Em suma, a questão que cumpre apreciar prende-se com os efeitos do pedido de proteção jurídica, na modalidade de nomeação de patrono nos prazos em curso decorrentes da citação da Recorrente na qualidade de revertida em execução fiscal, quando aquela não comprova nos autos de Reclamação Graciosa que apresentou e nestes autos que tenha informado os autos de execução fiscal do pedido formulado de nomeação de patrono ou que aquele, por qualquer via tenha tomado conhecimento do mesmo.
Suscitada em recurso a nulidade da sentença, cabe ao juiz do Tribunal a quo, imediatamente antes de ordenar a sua subida, pronunciar-se sobre a nulidade arguida (artigos 617.º, n.º 1, e 641.º, n.º 1, aplicáveis aos despachos ex vi artigo 613.º, n.º 3, do CPC).
Tal pronúncia foi omitida, mas não se justifica que se mande baixar o processo para que seja proferido tal despacho (n.º 5 do citado artigo 617.º), uma vez que, como já veremos, a arguição é, manifestamente, infundada.

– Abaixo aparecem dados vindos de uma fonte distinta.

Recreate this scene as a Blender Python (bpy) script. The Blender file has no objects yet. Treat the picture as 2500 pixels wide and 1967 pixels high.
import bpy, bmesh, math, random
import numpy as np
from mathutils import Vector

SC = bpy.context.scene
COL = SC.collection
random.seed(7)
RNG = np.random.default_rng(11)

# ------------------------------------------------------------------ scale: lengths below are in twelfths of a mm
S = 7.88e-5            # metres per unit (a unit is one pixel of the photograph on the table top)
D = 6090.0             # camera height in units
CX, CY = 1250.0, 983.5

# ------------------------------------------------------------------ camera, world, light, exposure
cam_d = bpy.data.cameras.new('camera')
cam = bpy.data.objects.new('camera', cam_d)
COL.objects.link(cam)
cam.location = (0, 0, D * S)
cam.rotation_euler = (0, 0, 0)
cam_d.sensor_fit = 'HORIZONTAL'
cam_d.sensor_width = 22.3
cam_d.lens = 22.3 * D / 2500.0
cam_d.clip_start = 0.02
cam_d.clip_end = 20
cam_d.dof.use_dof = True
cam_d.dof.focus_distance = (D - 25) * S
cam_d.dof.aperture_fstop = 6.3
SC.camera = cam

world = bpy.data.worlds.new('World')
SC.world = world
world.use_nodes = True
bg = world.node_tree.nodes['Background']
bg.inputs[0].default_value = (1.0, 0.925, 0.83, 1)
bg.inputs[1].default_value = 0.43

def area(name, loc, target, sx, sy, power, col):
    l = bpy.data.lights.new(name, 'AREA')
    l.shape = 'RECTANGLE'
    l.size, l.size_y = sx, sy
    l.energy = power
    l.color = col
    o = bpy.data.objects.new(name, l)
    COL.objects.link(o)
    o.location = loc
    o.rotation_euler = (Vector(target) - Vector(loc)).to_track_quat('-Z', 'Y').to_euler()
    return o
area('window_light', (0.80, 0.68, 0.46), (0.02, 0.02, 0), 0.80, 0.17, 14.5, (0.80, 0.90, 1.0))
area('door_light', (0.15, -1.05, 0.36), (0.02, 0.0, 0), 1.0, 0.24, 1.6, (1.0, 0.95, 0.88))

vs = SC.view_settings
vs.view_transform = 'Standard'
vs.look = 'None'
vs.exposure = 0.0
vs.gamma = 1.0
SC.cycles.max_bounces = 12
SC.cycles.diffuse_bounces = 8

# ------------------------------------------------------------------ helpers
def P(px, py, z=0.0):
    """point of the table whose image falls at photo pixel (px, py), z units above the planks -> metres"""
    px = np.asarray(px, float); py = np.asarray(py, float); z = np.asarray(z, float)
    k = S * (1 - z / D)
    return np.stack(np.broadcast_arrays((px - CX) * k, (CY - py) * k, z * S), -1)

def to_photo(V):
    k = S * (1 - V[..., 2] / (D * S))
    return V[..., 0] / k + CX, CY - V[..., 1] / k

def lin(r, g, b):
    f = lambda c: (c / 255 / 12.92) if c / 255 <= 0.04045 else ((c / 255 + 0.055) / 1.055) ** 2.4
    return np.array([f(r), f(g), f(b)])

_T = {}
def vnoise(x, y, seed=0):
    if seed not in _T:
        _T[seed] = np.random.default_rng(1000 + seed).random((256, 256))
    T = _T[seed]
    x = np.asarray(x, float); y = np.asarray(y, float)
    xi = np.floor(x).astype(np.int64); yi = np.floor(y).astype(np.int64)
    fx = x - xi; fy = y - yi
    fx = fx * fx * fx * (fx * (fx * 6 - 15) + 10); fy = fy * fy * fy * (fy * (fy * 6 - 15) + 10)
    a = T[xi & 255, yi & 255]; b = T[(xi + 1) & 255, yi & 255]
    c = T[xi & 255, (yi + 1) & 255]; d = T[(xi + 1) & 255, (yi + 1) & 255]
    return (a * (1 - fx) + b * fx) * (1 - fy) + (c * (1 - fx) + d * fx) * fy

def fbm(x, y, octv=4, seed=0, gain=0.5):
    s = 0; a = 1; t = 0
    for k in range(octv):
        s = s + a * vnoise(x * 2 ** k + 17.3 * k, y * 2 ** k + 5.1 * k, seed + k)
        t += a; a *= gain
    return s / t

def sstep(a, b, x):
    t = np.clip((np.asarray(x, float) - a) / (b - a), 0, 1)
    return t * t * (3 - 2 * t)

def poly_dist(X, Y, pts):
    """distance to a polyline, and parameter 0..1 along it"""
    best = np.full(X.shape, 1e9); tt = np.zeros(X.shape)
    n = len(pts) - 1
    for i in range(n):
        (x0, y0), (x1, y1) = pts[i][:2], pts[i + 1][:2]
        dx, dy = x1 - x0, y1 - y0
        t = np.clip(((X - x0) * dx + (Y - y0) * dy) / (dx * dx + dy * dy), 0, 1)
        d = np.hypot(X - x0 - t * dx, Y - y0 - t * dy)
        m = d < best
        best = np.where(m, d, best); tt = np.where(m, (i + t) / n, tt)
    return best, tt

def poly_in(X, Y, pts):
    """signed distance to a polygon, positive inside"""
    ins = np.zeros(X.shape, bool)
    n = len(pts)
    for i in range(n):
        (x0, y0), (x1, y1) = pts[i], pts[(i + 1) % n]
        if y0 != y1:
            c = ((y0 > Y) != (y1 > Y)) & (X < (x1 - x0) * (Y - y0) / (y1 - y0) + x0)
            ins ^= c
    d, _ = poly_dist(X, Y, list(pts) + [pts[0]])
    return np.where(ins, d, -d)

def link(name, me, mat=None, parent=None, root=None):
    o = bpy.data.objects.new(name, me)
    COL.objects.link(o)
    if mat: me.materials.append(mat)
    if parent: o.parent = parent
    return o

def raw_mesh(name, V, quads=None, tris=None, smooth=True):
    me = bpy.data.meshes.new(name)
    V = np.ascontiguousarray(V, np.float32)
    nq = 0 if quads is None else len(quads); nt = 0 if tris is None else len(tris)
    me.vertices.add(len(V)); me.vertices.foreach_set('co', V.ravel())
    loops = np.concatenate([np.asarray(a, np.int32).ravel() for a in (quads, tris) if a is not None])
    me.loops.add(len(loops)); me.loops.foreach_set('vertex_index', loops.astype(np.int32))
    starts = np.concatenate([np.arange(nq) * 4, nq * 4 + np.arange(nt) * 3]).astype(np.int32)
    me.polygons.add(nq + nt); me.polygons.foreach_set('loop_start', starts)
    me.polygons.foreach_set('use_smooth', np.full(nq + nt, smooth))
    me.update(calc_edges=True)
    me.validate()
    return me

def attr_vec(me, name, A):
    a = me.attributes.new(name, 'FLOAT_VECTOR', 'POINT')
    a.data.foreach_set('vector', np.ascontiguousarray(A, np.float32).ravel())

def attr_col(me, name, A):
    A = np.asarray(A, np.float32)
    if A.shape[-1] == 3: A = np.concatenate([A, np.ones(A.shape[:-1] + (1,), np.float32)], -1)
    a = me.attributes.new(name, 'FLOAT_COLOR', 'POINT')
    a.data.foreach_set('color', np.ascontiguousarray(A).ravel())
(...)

2.2.1. Da nulidade por omissão de pronúncia – artigo 615º, n.º 1 al. d) do CPC
Segundo a Recorrente, o tribunal não se pronunciou sobre os seguintes factos por si alegados (conclusão 1º):
«9° E logo no dia 18 de Março de 2010, a ora impugnante, a conselho da advogada que lhe foi nomeada para a consulta jurídica, requereu no Instituto da Segurança Social, a nomeação de um advogado para a defender neste processo.
10° E no dia 26 de Março de 2010, deu entrada no Serviço de Finanças com um requerimento a informar isso mesmo, tendo junto com ele ao processo, cópia do seu pedido de apoio judiciário para nomeação de advogado, que já se encontra assim nestes autos.
12° Entretanto, como lhe foi penhorado o seu bem imóvel, a ora impugnante fez um requerimento no dia 07 de Maio de 2010, a explicar a sua situação, nomeadamente de que tinha solicitado um advogado para a poder defender e que ainda não lhe tinha sido nomeado e que não tinha ainda obtido resposta ao seu requerimento de 26 de Março de 2010, onde solicitou também a suspensão do processo por estar a aguardar nomeação de advogado.
13° No dia 27 de Maio de 2010, a impugnante foi notificada da manutenção da penhora e de que os prazos de reacção da impugnante já tinham sido ultrapassados.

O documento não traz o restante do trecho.